Value of a Liberal Arts Education

There are lots of choices when it comes to choosing a college. So what does a residential liberal arts college offer that these other choices don’t?

According to the Annapolis Group, a consortium of 130 liberals arts colleges across the United States (including Luther), the liberal arts experience offers:

  • Intimate learning environments where extensive interaction between faculty, students, and staff fosters a community of serious discourse
  • Small class sizes that emphasize individualized instruction and have dedicated faculty
  • A way of learning that helps students understand, develop, and use their own intellectual resources
  • A process of growth that is focused on intellectual engagement which is deeply personal, highly communal, and grounded in the development of critical and analytical thinking
  • An atmosphere where students participate as fully in the greater campus community as they do in the classroom
  • Broad-based learning in the humanities, sciences, and arts and the cultivation of critical thinking and examination, preparing students for lives of service, achievement, leadership, and personal fulfillment

By asking students to learn in many disciplines, a liberal arts education teaches them to think flexibly and expansively, and it gives them a rich body of knowledge upon which they can draw to solve problems, think critically, and work creatively in many areas.
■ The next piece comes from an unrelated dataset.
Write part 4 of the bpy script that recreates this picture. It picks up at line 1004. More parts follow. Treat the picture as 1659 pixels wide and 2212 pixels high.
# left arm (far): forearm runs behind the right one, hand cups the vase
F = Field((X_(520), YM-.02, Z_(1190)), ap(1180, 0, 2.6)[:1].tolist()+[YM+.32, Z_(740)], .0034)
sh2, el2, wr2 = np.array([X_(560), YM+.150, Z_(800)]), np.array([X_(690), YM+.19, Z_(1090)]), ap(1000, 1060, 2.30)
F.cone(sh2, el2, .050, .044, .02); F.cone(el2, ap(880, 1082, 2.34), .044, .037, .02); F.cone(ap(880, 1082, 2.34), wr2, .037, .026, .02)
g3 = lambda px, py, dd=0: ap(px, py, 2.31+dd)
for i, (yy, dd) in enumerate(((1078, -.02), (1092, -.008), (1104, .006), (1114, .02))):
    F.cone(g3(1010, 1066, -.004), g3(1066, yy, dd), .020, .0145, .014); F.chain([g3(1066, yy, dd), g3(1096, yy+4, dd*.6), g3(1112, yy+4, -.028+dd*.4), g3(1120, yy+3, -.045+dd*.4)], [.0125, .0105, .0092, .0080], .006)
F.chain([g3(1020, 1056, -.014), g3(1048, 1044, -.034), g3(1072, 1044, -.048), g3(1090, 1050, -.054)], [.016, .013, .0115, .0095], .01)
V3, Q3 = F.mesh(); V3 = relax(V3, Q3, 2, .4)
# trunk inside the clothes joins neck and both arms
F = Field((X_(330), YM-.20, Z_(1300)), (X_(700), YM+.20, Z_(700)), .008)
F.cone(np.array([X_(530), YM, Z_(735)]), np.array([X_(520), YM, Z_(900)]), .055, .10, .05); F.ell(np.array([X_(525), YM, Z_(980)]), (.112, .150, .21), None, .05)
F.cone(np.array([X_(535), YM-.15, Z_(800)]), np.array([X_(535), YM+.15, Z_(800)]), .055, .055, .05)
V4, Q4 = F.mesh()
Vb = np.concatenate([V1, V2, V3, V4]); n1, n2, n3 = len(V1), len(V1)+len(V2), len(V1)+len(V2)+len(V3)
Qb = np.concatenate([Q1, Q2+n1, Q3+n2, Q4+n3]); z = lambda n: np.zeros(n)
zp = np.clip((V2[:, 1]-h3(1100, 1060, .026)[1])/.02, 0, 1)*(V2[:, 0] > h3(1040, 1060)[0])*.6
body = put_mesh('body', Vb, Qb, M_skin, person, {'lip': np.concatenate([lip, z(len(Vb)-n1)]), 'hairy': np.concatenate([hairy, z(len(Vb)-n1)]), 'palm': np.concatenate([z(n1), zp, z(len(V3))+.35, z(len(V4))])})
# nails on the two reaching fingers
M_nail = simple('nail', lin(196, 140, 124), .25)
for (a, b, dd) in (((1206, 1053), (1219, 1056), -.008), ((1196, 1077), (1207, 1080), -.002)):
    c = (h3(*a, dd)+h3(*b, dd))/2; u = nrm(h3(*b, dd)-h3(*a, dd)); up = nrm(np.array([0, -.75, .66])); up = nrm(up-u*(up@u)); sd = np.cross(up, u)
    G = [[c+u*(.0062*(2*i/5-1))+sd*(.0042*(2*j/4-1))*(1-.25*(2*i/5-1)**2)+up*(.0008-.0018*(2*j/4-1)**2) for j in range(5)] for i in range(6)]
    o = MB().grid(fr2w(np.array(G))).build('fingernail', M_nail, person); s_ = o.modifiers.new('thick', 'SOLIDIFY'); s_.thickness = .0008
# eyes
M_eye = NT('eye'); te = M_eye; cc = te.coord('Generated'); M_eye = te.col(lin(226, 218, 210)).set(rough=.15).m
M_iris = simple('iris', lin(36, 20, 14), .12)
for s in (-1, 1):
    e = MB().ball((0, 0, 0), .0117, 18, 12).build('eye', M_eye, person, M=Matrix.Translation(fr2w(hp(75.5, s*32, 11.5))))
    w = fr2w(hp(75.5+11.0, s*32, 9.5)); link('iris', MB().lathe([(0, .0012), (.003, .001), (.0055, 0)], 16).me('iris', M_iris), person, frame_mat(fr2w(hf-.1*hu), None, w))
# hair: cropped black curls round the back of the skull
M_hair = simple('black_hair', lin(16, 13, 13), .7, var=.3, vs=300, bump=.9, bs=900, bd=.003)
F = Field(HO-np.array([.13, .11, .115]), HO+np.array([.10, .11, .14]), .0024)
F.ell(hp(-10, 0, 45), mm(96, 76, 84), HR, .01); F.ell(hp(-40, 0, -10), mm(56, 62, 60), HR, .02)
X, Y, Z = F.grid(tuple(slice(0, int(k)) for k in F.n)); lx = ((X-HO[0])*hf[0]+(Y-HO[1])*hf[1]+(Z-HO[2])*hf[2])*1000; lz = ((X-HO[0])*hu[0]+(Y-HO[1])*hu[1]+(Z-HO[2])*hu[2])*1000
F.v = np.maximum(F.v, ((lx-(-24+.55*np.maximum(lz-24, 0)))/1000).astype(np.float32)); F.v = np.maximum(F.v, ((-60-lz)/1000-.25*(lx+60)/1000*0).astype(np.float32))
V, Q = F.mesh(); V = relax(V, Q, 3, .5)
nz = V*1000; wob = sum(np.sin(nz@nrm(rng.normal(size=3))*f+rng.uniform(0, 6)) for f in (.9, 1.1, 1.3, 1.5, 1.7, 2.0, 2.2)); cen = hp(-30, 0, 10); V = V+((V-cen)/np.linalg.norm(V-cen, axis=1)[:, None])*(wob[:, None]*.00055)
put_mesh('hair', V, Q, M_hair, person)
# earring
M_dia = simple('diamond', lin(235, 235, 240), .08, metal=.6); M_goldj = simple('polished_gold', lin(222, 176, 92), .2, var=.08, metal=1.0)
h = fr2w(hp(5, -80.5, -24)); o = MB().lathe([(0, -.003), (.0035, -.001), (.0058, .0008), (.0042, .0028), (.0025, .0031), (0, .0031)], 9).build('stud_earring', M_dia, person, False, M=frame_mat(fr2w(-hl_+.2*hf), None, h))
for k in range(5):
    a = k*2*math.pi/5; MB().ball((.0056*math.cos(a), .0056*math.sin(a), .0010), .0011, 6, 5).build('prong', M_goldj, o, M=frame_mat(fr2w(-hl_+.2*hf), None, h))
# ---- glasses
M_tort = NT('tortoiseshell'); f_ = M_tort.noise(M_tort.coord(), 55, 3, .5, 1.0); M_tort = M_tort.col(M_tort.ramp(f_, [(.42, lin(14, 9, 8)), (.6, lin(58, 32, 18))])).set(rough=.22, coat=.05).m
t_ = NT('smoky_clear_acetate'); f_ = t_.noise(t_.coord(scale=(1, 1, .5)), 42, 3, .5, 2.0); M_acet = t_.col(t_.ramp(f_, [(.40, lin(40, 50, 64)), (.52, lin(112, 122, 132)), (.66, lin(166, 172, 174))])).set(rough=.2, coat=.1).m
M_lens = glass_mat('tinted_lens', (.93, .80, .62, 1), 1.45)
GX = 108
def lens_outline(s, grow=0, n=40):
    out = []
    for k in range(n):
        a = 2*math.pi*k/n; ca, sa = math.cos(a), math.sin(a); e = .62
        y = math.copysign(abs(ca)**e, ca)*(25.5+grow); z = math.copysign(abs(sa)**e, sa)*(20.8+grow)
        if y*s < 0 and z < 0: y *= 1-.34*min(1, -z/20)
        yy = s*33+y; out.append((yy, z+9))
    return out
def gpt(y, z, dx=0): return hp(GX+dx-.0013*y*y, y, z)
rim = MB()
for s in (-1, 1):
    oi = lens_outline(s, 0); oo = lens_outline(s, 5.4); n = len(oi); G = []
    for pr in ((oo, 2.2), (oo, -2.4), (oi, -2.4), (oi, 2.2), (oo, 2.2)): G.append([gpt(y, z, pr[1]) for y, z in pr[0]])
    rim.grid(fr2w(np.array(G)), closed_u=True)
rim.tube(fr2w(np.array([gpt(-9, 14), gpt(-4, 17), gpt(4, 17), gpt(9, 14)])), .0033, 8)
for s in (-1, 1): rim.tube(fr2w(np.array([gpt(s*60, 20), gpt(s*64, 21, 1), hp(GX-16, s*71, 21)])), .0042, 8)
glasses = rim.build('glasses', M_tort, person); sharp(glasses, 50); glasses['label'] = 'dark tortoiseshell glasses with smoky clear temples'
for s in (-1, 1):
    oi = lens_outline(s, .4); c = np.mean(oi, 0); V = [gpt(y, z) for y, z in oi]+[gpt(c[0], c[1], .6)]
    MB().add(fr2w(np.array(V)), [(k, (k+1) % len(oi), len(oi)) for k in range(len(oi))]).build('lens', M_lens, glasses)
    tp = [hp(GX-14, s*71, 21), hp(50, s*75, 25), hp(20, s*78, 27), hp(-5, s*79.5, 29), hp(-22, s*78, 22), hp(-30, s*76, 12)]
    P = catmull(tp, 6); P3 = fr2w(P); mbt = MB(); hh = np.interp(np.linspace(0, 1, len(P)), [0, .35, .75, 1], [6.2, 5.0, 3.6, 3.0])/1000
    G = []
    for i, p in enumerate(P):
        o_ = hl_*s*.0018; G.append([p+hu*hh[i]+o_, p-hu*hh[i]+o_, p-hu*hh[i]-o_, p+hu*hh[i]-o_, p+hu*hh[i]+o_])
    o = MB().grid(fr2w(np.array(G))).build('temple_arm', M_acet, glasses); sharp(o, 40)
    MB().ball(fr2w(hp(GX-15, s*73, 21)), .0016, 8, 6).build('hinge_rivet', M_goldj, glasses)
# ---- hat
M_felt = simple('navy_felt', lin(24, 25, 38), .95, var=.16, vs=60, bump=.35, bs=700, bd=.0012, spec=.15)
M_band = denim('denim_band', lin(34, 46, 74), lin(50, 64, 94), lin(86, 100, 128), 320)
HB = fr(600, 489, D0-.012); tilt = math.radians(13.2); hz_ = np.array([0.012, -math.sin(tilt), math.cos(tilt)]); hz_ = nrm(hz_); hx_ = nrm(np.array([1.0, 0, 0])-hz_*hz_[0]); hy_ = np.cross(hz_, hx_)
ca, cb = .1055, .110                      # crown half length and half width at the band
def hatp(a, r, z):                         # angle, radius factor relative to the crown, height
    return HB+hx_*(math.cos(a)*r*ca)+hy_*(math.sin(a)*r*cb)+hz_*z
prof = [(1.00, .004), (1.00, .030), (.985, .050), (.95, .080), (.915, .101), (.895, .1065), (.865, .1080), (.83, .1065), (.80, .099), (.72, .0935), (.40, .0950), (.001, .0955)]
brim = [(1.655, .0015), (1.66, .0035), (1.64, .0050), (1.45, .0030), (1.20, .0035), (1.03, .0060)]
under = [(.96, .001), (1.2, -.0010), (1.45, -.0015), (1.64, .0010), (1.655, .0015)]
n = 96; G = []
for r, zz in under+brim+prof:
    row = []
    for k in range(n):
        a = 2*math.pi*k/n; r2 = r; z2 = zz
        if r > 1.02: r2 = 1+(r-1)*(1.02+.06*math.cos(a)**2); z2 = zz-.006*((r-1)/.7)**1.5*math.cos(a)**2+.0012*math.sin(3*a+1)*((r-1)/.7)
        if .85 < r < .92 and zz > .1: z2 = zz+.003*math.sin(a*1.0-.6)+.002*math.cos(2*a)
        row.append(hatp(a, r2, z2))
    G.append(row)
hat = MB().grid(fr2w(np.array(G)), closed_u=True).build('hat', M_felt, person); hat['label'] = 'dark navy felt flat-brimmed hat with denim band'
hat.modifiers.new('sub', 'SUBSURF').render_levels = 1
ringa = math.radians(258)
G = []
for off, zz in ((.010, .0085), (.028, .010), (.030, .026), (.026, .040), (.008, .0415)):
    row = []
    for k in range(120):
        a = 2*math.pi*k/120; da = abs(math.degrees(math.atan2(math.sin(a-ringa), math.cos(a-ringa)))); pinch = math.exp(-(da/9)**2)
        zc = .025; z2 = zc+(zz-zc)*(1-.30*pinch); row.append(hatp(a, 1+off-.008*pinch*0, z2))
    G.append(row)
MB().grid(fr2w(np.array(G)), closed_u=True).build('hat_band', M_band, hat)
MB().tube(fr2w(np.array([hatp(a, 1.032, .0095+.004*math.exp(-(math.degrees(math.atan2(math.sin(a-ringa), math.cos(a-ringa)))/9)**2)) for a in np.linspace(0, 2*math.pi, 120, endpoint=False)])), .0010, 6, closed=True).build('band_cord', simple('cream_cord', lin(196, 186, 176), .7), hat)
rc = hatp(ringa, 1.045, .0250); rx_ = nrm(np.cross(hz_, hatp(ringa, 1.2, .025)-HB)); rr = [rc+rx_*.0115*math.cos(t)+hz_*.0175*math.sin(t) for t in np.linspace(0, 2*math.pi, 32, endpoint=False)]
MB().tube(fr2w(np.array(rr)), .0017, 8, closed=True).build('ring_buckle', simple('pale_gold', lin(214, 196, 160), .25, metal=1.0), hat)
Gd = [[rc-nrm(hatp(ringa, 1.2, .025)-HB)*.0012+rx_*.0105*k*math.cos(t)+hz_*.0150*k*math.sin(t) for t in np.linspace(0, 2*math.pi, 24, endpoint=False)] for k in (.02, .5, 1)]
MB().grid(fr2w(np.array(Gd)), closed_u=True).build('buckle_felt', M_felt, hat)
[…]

Perhaps this is why students who graduate from small, residential liberal arts colleges report more meaningful and lasting benefits from their education than students at private research universities, leading public universities, and other institutes of higher learning.

Luther’s Liberal Arts Curriculum

At Luther, we uniquely embrace the liberal arts through our curriculum generally, and specifically through our signature Paideia program, an interdisciplinary, school-wide course series that asks students to contemplate complex questions. The program also incorporates performances and events, and creates a campus-wide conversation that keeps students engaged in learning.

Liberal arts learning extends beyond campus. In ancient Greece, the liberal arts were designed to develop an active and educated citizenry. In the twenty-first century, our citizenship is global. Luther places a premium on introducing students to the wider world. More than two-thirds of our undergraduates study off campus through dozens of programs that span the globe from Cambodia to New Zealand to Tanzania and beyond.

However, while the liberal arts model encourages broad and worldwide education, Luther also encourages depth of learning. Students choose a major to focus on and they are encouraged to research and intern within this major to test their future career goals and gain real-world experience within a profession.

In addition, our January Term, a three-week period between the fall and spring semesters, offers students a chance to explore a particular subject in depth, either in a classroom setting, through research collaboration with faculty on campus, or one of our many study-away programs. All Luther students are required to take at least two January-term courses—First-Year Seminars and January Term 2—but most Luther students participate in J-term all four years.

The liberal arts foundation that students build at Luther will help them develop academically, professionally, socially, and personally throughout their lives.